Standard & Poor’s Ratings Services announced that it has affirmed its “BBB-” counterparty credit and senior unsecured debt ratings on Willis Group Holdings Ltd. and has revised the outlook to stable from negative.
The rating actions could be an indication that the big brokers – Marsh, Aon and Willis – will be less severely affected by the loss of contingent commission income than has been feared.
“The outlook revision reflects our belief that Willis will continue to be successful, as highlighted by first- and second-quarter 2005 results, in implementing a revised business model addressing the elimination of $71 million of volume and profit-based contingent commission revenue that constituted 11.3 percent of consolidated pretax income in 2004,” noted S&P credit analyst Donovan Fraser. “The rating action also contemplates the reduced potential that ongoing regulatory investigations will trigger allegations that would materially impact Willis’ competitive or financial condition. This is because of recent regulatory and private-party settlements and the passage of time.”
S&P said: “The current ratings and outlook are further supported by Willis’ good and improving competitive position, industry-leading operating margins, and very strong financial profile. On July 1, 2005, the company issued senior notes totaling $600 million comprised of five-year $250 million and 10-year $350 million notes. The senior notes replaced $450 million of private term loans with the remainder available for general corporate purposes, and represents a more stable and long-term capital structure with a favorable debt maturity schedule.”
“In addition to $71 million of volume and profit-based contingent commission revenue, other market remuneration of $77 million constituted a further 12.3 percent of consolidated pretax income in 2004. Although the company has differentiated between the two forms of compensation agreements and anticipates recouping the latter through itemized fees, as of June 30, 2005, the company had collected $8 million in such fees down from $42 million as of the same period in 2004.”
S&P seemed to view the decline in Willis’ contingent commission revenues as less serious than might have been the case. It said that “notwithstanding the significant decline in alternate compensation agreements, the company had an industry-leading ROR of 24 percent as of June 30, 2005. Operating margins for full-year 2005 might be further compressed due to seasonality and increased expenses for executive retention and recruitment coupled with severance costs.”
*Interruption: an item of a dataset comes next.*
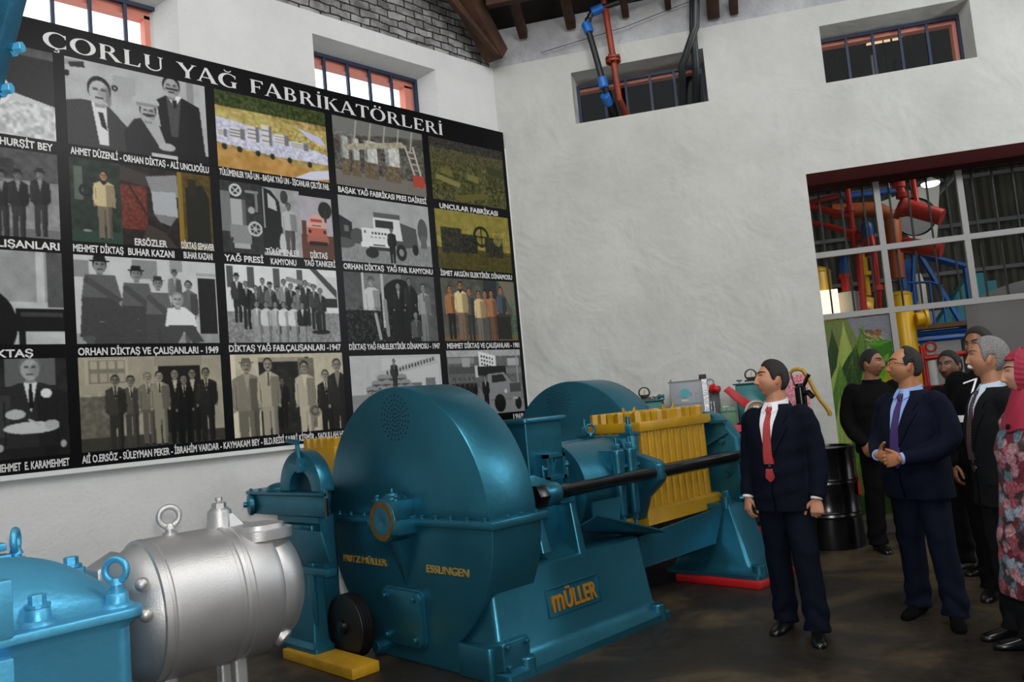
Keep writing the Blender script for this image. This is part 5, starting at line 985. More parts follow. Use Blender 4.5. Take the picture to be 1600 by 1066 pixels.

Significantly S&P stressed: “Total revenue of $1.21 billion as of June 30, 2005, increased by 2 percent compared with the same period in 2004, despite the loss of contingent commission revenue in addition to a softening rate environment as demonstrated by flat organic growth in the second-quarter of 2005 down from 2 percent in first quarter 2005. Willis has strong liquidity with $156 million of cash on hand and a $150 million revolving credit facility that remains undrawn as of June 30, 2005. Cash flow from operations has historically been very strong and has tracked earnings, however as of June 30, 2005, the company had a cash outflow of $77 million compared with positive cash flow generation of $276 million as of the same period in 2004.
“The significant change in cash flow from operations is primarily due to a reclassification of about $200 million in fiduciary funds under new United Kingdom regulations. The full-year 2005 impact is expected to be about $150 million; thereafter the company’s cash flow is expected to normalize at higher levels than the current year. The company has a very strong financial profile as measured by pro forma debt-to-capital of 30 percent and GAAP interest coverage of 25x as of June 30, 2005.
“Adjusted financial leverage (incorporating the imputed debt on noncancelable operating leases) measured 40 percent as of year-end 2004, in line with the peer group average.
“Adjusted fixed-charge coverage measured 9.4x as of year-end 2004, in line with the company’s strong earnings profile. Although operating margins are lower than historical levels due to the loss of contingent commission revenue, ROR for full-year 2005 is expected to remain more than 20 percent and debt-to-total capital is expected to approximate 30 percent though it might temporarily fluctuate due to acquisition related activity.”
S&P also said it “believes that Willis’ good competitive position might be further enhanced by executive defections from key competitors and the increased propensity for customers to request alternate quotes on long standing accounts with other global insurance brokers. The company has made a strategic investment in recent high profile hires from its competitors while simultaneously realigning its cost structure. To the extent that the company is able to maintain strong margins and increase market share, this might lead to a positive rating action.”
It cautioned, however, that if “Willis’ margins were to decline significantly, or if the company experiences an adverse change to its competitive position or financial profile due to regulatory investigations, Standard & Poor’s will actively consider a negative rating action.”